Start of Dataset records
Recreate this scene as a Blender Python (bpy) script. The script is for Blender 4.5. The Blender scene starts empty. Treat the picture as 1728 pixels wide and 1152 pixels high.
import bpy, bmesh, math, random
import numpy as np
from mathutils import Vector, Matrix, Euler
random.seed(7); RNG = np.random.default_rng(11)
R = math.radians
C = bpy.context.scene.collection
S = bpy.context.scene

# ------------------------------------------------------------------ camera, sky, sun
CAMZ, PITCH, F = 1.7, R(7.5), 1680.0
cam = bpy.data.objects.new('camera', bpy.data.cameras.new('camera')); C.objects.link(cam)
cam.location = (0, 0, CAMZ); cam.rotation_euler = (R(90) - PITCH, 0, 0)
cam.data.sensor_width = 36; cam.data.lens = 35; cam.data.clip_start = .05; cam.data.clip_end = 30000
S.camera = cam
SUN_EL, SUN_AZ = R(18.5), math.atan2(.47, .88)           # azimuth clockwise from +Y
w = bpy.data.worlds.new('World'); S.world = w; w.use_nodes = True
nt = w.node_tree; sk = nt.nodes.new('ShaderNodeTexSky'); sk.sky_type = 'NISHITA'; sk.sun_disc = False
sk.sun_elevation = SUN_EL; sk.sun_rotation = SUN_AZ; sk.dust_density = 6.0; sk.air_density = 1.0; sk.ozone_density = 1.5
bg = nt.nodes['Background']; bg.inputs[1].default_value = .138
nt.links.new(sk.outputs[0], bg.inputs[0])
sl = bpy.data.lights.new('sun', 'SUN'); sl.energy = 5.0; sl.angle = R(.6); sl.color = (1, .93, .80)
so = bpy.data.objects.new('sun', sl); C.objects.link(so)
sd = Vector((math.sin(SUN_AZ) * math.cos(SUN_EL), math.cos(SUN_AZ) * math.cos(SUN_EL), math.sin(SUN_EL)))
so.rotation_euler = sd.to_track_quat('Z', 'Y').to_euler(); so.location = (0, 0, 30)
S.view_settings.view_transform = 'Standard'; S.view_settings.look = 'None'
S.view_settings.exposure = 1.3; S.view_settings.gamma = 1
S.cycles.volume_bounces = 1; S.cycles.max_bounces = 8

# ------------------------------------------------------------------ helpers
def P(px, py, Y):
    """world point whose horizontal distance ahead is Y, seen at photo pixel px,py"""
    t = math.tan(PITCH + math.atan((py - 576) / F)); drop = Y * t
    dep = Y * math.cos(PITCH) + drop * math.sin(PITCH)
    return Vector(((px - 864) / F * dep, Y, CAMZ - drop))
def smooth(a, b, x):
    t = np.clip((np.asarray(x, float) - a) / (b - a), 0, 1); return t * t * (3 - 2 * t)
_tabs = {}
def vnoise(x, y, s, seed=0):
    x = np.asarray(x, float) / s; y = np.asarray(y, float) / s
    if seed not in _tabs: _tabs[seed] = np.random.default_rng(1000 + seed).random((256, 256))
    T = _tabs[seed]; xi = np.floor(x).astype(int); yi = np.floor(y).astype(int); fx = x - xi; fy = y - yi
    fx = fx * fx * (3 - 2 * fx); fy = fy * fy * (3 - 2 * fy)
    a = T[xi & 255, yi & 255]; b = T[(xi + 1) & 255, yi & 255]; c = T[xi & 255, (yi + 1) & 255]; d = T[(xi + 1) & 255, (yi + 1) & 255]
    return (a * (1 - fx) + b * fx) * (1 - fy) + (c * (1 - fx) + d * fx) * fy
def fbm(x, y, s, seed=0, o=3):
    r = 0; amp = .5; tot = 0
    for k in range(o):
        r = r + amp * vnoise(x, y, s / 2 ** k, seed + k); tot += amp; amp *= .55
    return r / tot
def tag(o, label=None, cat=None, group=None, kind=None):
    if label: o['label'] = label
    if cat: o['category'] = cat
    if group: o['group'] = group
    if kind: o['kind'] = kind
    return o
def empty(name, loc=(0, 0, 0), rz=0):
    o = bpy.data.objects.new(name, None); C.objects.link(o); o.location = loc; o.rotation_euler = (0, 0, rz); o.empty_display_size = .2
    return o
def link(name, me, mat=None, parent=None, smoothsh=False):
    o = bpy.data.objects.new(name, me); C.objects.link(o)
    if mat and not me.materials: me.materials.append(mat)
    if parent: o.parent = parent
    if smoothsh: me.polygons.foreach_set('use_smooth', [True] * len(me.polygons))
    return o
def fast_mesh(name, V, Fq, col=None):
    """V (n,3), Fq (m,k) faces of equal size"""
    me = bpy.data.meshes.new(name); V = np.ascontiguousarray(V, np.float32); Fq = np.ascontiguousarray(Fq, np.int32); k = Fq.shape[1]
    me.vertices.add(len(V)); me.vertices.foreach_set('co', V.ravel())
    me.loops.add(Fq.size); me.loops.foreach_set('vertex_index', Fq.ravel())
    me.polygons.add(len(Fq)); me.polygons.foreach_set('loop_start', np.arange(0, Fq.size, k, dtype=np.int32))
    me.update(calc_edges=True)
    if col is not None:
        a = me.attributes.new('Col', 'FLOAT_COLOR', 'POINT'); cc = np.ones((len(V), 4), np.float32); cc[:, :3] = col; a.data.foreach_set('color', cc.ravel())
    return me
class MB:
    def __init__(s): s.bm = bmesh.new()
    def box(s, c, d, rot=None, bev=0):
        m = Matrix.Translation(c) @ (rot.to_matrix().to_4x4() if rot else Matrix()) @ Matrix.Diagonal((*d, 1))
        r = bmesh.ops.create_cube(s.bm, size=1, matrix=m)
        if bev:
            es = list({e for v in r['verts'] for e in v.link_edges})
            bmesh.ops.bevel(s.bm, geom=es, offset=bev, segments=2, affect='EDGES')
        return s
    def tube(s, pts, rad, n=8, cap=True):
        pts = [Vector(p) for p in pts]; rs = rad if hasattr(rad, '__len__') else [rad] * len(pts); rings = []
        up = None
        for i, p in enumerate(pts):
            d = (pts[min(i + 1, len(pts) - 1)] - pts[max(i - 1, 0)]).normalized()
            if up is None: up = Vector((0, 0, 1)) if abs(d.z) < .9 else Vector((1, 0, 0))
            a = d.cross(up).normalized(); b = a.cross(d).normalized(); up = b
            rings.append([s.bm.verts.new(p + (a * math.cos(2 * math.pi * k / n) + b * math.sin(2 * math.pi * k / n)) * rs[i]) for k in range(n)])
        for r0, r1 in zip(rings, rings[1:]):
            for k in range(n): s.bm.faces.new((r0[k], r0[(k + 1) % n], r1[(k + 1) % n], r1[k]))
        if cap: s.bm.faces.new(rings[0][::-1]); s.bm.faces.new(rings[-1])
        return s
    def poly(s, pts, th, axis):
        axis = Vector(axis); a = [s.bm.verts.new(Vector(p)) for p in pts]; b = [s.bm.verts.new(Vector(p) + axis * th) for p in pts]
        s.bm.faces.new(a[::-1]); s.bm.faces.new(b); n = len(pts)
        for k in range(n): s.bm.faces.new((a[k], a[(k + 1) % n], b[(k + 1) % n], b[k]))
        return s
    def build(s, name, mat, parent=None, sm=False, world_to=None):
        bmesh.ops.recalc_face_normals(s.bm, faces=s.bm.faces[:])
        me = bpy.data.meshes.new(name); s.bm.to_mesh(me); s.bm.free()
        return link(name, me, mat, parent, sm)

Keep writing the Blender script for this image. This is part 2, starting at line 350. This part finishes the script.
End of Dataset records
## Task instructions:
Scan the lines for the string "this". Pick out every line that has it.

## Result:
Recreate this scene as a Blender Python (bpy) script. The script is for Blender 4.5. The Blender scene starts empty. Treat the picture as 1728 pixels wide and 1152 pixels high.
Keep writing the Blender script for this image. This is part 2, starting at line 350. This part finishes the script.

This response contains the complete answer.